TESS detected two transits of AU Mic b, but the research team needed a third to be confident of their observations. So they called on additional data collected by NASA's Spitzer satellite and ground-based instruments in Hawaii and Chile, which confirmed the transits of AU Mic b. “As luck would have it, the second of three TESS transits occurred when the spacecraft was near its closest point to Earth. At such times, TESS is not observing because it is busy downlinking all of the stored data. To fill the gap, our team was granted observing time on Spitzer, which caught two additional transits in 2019 and enabled us to confirm the orbital period of AU Mic b,” says co-author Diana Dragomir, a research assistant professor at the University of New Mexico in Albuquerque, in a statement. Since the amount of light blocked by a transit depends on the size of the exoplanet and its distance from its star, these observations allowed scientists to determine that AU Mic b is about as large as Neptune. The analysis shows that the planet is about 8% larger than Neptune, it has a mass of no more than 58 Earths and completes an orbit of AU Microscopii every 8.5 days. An orbit that short indicates that the planet is extremely close to the star, say researchers. 

A unique laboratory

AU Mic system provides a unique laboratory for studying how planets and their atmospheres form, evolve and interact with their stars. Very few systems like AU Mic are known. Not only is the detection of exoplanets difficult in these systems, but they are also very rare because a system's period of planetary formation is relatively short compared to the life of a star.

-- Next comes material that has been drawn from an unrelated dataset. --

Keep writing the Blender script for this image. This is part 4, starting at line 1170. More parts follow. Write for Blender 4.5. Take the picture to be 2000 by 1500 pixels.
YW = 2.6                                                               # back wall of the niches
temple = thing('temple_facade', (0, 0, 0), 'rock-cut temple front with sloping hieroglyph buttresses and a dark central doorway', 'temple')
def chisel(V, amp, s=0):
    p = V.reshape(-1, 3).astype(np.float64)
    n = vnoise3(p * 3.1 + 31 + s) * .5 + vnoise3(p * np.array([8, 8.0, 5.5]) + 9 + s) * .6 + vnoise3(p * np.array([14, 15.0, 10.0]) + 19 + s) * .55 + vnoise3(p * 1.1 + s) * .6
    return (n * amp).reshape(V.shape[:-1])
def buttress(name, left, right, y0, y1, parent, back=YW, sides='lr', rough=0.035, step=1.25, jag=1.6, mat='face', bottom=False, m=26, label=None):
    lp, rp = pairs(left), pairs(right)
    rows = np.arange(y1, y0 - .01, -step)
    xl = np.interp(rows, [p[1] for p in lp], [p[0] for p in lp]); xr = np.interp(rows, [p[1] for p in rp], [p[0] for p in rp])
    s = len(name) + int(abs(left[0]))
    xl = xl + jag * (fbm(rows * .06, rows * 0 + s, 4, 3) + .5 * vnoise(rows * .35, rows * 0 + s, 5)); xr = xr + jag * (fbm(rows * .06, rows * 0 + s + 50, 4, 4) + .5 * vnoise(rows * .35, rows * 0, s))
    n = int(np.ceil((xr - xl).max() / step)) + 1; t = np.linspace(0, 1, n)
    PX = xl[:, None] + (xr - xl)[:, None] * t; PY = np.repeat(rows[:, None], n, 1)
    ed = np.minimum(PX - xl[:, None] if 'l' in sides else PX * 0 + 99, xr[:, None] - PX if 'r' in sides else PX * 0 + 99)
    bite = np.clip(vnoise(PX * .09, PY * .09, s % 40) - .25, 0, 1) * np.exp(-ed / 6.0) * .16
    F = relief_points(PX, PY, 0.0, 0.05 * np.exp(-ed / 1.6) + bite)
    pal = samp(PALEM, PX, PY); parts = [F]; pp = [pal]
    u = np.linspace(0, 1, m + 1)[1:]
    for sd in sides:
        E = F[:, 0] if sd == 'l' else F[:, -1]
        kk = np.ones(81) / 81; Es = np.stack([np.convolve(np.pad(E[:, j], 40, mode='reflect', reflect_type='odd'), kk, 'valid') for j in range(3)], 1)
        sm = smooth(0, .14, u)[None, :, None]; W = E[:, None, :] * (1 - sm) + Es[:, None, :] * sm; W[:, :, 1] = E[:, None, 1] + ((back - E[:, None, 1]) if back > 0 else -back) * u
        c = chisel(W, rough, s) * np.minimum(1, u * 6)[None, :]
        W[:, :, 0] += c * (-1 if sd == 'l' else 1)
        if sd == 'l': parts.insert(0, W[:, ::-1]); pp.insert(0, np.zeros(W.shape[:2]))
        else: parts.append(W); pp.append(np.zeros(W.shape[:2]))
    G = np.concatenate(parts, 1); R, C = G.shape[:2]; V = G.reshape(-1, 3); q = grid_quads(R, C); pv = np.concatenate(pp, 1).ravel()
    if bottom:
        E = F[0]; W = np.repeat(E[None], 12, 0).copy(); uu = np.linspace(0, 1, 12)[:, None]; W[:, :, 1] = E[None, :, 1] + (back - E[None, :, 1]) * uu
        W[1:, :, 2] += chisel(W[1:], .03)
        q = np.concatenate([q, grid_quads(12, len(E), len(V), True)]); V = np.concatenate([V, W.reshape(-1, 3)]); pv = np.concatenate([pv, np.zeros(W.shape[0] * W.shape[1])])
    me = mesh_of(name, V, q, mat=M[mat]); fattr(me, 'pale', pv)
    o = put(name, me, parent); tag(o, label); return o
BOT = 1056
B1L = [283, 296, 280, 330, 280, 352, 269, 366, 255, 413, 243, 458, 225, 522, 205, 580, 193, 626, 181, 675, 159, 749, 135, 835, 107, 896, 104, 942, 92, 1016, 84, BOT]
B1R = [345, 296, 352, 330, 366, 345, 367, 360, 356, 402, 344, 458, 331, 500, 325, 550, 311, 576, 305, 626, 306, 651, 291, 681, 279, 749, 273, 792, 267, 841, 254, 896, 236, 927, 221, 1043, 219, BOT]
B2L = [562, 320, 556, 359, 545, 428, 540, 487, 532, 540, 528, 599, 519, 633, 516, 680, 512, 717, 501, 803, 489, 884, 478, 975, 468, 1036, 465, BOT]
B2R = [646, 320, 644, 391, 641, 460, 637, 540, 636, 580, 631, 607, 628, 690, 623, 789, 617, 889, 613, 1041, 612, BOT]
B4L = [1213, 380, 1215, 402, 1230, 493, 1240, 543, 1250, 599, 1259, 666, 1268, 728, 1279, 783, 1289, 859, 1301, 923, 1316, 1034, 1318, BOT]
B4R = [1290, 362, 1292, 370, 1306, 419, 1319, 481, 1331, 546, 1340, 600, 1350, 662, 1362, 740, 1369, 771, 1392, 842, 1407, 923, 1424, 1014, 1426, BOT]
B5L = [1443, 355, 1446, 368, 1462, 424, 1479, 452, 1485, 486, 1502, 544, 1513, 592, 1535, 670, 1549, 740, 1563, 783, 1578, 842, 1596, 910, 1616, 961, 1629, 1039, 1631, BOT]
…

An illustration of the AU Mic system. (NASA's Goddard Space Flight Center/Chris Smith/USRA)

AU Mic is a cool red dwarf star. The star is so young that it primarily shines from the heat generated as its gravity pulls it inward and compresses it. Less than 10% of the star’s energy comes from the fusion of hydrogen into helium in its core, the process that powers stars like our Sun. The system is located in the southern constellation Microscopium. It is part of a nearby collection of stars called the Beta Pictoris Moving Group, which takes its name from a bigger, hotter A-type star that harbors two planets and is likewise surrounded by a debris disk. While the systems have the same age, their planets are markedly different. Beta Pictoris b and c are both at least 50 times more massive than AU Mic b and take 21 and 3.3 years, respectively, to orbit their star.

The AU Mic system is close to Earth and therefore appears brighter, allowing astrophysicists to observe it with a range of instruments, such as the SPIRou spectrograph. “This instrument, with its polarimetric capabilities, will allow us to better distinguish the effects of stellar activity, which are often confused with the signal from the planets. This will allow us to determine the mass of AU Mic b accurately and to know if this exoplanet is more like a large Earth or a Neptune twin,” writes Étienne Artigau, a project scientist at Université de Montréal, in the study. The researchers believe that AU Mic b formed far from the star and migrated inward to its current orbit, something that can happen as planets interact gravitationally with a gas disk or with other planets. “By contrast, Beta Pictoris b’s orbit doesn’t appear to have migrated much at all. The differences between these similarly aged systems can tell us a lot about how planets form and migrate,” says Barclay.